En todos ellos nos encontramos con un movimiento sostenido que nos dirige hacia algún destino específico, destino que en este contexto no tiene nada de geográfico.

Es que todo egreso que se precie de tal debiera constituirse, al mismo tiempo, en una pieza esencial de una balanza virtual que nos ayude a decidir dónde y cómo ingresar (y, a la vez, dónde y cómo no hacerlo, aunque parezca prima facie que se trata de un ingreso libre y gratuito).

Del mismo modo, todo egresado que no sepa medir y evaluar el costo que debe pagarse por tal o cual progreso pierde de antemano una gran cuota de solidez en dicho egreso, al no estar acompañado de la necesaria conciencia que nos permita frenar ese progreso cuando en el camino se vayan cayendo otros tantos valores, cuya ausencia garantiza indiscutiblemente un adelanto, pero vaciado de contenido.

Egresar bien, egresar completo, implica también saberse carente, vislumbrarse en cuotas, percibirse como muchas páginas web en la actualidad: "en construcción".

Egresar, entonces, conlleva implícito en su genética valorativa la chance de regresar; regreso que garantiza –mientras no se lo exaspere– la maravilla de volver hacia atrás para tener una mayor perspectiva y, a la vez, un mayor envión.

¿Y graduarse?
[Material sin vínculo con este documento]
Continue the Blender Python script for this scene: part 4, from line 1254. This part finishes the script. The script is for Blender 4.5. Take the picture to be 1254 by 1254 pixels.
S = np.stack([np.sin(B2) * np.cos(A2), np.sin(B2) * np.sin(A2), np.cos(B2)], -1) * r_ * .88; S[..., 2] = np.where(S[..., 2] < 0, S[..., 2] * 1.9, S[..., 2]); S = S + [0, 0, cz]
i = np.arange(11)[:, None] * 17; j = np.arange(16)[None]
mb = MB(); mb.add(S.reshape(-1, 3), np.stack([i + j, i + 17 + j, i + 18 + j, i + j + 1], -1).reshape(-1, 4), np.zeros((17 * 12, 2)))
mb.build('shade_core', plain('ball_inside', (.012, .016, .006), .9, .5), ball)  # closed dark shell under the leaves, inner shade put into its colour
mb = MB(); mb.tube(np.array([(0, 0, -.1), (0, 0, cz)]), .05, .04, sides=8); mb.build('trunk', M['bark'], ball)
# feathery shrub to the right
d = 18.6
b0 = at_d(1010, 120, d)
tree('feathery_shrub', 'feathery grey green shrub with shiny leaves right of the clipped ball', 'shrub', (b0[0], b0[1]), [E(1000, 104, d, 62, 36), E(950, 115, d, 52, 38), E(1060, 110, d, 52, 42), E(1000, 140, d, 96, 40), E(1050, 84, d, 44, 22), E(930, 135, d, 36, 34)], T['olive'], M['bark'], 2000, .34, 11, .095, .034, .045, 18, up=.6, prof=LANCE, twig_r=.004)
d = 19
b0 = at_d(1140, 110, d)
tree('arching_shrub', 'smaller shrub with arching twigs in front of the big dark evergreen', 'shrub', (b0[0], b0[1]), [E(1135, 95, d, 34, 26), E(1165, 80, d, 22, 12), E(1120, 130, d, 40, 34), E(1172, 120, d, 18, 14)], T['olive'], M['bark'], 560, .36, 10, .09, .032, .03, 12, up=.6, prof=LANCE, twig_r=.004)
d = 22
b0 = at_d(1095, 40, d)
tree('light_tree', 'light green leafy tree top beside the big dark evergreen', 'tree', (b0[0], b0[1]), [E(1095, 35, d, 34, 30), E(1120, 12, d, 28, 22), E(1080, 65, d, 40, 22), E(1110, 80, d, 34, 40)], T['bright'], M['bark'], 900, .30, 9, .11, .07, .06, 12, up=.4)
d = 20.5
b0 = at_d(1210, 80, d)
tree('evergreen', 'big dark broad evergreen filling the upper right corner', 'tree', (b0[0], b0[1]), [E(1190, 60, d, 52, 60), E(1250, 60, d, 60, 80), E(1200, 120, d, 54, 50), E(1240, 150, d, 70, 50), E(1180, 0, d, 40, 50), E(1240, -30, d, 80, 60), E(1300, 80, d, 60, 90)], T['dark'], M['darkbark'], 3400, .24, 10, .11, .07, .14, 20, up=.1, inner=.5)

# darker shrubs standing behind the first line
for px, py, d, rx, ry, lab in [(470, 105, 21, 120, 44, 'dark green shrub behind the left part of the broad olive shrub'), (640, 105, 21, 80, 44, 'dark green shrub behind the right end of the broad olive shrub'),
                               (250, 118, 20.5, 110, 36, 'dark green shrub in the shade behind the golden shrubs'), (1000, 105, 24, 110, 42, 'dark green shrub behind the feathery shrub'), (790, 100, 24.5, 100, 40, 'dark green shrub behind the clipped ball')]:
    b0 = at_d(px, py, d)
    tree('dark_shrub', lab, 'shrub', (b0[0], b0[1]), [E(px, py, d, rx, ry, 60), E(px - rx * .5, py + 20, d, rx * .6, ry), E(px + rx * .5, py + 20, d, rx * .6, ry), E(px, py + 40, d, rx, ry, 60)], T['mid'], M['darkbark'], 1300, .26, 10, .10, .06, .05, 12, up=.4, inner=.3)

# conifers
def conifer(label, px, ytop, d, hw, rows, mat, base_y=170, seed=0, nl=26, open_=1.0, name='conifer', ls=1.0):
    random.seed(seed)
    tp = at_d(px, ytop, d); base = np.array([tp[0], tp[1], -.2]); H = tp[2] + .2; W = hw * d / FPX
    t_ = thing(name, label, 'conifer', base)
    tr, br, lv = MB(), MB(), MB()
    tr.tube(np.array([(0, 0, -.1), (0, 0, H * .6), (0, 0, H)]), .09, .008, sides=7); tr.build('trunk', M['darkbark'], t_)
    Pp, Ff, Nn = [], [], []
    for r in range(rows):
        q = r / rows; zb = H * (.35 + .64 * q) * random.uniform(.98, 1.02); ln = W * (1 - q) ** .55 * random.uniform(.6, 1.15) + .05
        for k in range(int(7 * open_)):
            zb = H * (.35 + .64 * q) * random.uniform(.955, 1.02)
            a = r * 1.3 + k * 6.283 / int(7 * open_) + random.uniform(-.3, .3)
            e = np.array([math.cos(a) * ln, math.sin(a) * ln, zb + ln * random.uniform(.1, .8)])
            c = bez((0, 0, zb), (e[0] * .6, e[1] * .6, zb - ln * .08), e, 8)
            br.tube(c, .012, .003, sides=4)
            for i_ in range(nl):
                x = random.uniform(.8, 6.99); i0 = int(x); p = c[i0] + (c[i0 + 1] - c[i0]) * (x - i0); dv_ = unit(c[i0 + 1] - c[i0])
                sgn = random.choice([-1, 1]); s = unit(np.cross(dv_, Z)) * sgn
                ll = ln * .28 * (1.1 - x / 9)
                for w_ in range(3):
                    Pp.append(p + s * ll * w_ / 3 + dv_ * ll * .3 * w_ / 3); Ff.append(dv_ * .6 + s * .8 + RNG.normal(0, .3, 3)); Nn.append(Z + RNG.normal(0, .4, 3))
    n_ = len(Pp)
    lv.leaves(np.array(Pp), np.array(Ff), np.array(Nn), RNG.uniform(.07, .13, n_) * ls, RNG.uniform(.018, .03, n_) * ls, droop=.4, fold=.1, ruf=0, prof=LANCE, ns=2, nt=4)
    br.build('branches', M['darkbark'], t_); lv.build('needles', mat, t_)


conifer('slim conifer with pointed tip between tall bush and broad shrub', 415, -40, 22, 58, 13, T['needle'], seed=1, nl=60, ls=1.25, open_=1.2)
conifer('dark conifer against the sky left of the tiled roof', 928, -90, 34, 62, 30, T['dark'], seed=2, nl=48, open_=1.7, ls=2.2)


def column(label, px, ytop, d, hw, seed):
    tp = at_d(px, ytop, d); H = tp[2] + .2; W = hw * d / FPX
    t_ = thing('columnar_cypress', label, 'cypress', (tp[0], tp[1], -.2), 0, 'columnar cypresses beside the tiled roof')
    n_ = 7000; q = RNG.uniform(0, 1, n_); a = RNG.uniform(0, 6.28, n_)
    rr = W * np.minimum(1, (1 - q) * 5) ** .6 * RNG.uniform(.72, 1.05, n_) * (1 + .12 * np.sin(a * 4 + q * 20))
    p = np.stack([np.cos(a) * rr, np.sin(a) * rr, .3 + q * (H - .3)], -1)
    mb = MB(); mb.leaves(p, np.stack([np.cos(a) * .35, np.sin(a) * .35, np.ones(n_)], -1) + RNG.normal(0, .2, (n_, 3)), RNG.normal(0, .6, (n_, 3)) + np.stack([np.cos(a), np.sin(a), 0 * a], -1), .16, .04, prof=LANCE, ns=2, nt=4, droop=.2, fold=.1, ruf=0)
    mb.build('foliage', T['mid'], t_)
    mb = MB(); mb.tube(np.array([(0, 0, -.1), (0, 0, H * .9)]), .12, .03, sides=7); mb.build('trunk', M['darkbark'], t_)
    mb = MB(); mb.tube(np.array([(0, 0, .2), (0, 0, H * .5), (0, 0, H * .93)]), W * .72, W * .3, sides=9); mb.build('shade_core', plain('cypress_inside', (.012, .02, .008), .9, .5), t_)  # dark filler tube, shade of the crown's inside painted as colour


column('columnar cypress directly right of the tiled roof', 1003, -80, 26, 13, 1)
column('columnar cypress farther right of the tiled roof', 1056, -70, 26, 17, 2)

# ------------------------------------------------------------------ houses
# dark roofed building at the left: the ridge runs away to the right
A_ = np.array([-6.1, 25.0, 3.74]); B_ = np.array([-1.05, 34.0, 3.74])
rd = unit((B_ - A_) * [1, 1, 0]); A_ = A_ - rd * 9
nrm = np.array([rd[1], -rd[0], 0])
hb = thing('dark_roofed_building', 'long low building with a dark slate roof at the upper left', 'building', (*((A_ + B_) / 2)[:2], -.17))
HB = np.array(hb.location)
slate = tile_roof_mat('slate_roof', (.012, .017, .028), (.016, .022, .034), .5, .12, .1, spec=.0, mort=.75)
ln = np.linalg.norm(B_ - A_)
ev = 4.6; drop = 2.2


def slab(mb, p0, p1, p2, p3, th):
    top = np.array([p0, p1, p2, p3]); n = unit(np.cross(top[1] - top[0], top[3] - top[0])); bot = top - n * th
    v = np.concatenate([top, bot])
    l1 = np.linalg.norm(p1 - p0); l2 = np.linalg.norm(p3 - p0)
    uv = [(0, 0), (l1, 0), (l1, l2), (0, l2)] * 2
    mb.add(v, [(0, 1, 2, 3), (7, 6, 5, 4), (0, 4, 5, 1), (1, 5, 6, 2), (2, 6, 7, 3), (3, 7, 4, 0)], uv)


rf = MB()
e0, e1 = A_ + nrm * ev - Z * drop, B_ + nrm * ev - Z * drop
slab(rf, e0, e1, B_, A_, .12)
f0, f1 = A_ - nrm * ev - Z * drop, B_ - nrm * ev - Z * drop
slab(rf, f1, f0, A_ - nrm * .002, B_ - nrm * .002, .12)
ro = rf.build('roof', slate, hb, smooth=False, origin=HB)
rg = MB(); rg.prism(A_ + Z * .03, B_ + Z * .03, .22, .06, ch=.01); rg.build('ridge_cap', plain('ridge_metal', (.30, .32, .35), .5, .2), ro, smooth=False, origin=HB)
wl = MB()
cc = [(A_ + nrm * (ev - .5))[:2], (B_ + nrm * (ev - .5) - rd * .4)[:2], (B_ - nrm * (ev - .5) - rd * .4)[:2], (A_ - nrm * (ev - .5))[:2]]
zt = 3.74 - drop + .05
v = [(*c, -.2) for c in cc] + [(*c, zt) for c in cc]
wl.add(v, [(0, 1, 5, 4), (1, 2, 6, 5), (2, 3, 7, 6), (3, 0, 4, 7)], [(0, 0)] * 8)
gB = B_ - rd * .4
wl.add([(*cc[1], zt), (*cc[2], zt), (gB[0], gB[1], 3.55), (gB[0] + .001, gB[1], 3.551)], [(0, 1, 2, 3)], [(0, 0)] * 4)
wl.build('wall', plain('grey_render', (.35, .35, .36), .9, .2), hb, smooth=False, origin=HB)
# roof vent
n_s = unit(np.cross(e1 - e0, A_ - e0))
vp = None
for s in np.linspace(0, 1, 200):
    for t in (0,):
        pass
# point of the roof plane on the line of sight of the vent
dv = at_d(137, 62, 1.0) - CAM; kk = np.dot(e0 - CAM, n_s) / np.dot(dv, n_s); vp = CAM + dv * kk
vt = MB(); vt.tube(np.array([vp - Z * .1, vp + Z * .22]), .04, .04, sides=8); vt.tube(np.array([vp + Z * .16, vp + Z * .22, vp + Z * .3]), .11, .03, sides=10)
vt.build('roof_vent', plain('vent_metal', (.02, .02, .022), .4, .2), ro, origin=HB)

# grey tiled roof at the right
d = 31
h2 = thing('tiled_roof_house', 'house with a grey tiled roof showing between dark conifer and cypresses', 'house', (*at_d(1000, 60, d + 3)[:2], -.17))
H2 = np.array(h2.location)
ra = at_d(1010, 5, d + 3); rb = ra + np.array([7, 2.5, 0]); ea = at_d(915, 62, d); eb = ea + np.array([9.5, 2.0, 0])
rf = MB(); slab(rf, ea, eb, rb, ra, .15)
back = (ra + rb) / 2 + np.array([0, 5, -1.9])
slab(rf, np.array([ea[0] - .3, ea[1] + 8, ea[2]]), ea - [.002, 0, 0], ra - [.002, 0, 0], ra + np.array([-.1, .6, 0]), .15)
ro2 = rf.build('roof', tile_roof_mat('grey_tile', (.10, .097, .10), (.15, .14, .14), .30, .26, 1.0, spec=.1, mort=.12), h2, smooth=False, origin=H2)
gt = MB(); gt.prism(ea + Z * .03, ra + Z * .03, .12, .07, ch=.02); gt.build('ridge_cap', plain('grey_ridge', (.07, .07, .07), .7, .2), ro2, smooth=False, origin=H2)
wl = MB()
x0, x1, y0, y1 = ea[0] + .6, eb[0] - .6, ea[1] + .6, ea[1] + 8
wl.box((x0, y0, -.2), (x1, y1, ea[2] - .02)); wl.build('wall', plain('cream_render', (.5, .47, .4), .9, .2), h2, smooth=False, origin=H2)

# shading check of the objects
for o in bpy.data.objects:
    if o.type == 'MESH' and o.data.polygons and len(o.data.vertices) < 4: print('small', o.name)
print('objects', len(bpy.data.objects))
Aquí se trata de otra cuestión principal, una cuestión –diría irónicamente– de primer grado. No captar que lo educativo depende en su totalidad de la graduación, ya no en el sentido de la culminación de una etapa de estudios, sino en la concepción de lo que se desprende de la alquimia que está por debajo de todo lo que trasunta en el aula, es perderse en grado sumo.

En última instancia, graduarse es saber aplicar el grado exacto de los conocimientos adquiridos para cada situación que se presente como novedosa. Es poder combinar la medida apropiada de la duda que no paraliza y que invita a un buceo más exhaustivo, con las certezas más absolutas. Es intentar poner mayores grados de conciencia sobre toda ciencia. Es darse el lujo de entremezclar el avance personal con el bienestar social.

Es, también, poder armonizar la capacidad de responder con el desafío de hacerse responsable por las propias respuestas.

Graduarse es permitirse una cuota de sueño sin que sea ensueño, para alternarla con sabiduría en los planos de lo real. Es otear lo potencial que reside en cada uno de nosotros, para anclar allí las amarras que nos vayan acercando a esa meta divina donde el espejo nos devuelva nuestra mejor imagen (que nunca es sólo imagen).

Graduarse es precisamente eso: dominar los grados, aderezar con proporciones, sazonar con medida. Tal vez por ello el hebreo, en su sutil y antiquísima maestría, concentre en una sola palabra tantos sentidos dispersos. La palabra es shiur y significa al mismo tiempo una "clase" y una "medida".

Para que les quede claro a todos los que egresan, a todos los que se gradúan, que si aprendieron bien, saben perfectamente que no terminaron sus clases.